Scientists' current understanding of the universe and all its particles and forces is called the Standard Model, and it is now 35 years old. It does not explain why some particles, such as protons, are relatively heavy, while others, like photons, have no mass at all. In a theory that dates to the early 1960s, a British physicist named Peter Higgs suggested that there was a mechanism -- alternatively described as a field, a boson, a particle, a whaddayacallit--that makes some things heavy and other things light.
Say what? Exactly.
Ellis, who has long white hair, a Gandalf vibe and a specialty in supersymmetry, lectures worldwide in four or five languages, including math. He expects the supercollider to detect the Higgs particle, but he hopes to see much, much more.

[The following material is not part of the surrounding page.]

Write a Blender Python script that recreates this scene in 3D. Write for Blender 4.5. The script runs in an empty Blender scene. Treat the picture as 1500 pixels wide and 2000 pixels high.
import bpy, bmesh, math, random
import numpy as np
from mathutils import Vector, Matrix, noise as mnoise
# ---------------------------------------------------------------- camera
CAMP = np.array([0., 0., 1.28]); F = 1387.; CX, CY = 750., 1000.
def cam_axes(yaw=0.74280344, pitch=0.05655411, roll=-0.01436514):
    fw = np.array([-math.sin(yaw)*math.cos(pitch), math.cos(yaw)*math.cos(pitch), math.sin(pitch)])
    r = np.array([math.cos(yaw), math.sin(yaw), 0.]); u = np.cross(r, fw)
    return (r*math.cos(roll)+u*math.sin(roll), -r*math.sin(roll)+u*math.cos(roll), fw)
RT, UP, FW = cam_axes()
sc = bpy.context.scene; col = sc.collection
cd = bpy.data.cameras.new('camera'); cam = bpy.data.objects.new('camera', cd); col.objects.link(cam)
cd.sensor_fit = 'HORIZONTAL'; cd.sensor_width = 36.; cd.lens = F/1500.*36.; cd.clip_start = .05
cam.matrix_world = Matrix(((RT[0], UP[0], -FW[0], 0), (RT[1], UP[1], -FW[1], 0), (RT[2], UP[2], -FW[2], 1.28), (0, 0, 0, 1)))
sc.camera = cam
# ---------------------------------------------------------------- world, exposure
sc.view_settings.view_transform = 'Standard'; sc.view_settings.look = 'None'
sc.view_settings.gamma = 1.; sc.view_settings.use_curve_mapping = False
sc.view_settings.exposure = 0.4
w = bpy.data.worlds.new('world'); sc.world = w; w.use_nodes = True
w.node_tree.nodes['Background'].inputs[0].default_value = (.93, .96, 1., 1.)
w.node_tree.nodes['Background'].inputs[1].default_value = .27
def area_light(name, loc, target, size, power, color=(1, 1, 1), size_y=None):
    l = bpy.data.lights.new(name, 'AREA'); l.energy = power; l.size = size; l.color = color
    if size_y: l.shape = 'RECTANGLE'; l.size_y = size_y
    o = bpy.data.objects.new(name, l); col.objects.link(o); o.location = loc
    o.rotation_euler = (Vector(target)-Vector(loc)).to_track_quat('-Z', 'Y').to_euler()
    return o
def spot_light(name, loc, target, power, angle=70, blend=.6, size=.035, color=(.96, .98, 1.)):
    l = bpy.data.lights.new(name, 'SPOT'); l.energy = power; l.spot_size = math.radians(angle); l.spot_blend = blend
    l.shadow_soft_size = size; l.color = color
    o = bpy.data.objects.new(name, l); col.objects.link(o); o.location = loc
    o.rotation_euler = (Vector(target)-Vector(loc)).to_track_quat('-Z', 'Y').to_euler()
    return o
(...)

"Simply seeing the boring old Higgs? Or nothing at all?" He shuddered at the thought. "But then again, not seeing anything at all might be very interesting." Still, he bets they will uncover the nature of dark matter, and he has a lot riding on the wager.
For two decades, Ellis said, the Large Hadron Collider has been all about the builders. "For the engineers, the job is over," he said. "For the experimentalists, they're happy to find what they find.
"But for the theorists, for me, it is a bit different, because we have spent 40 years on a theory." He raised an eyebrow.
"There have been thousands of theoretical papers," he continued, "and I've written hundreds of them myself. What if it all turns out to be pile of garbage?"
The first beam completed its first slow lap Wednesday morning to applause from the scientists on site and the popping of champagne corks in labs worldwide, where contributing (and competing) scientists watched via satellite. "There it is," was Evans's simple pronouncement.
The Large Hadron Collider will not operate at full intensity for a year, and so many variables could hold up its work. But the physicists at CERN have reached a milestone. Now that the machine has been turned on, Cousins said, "the trick for us is to be as full of wonder as we can be -- and simultaneously as skeptical as you can get."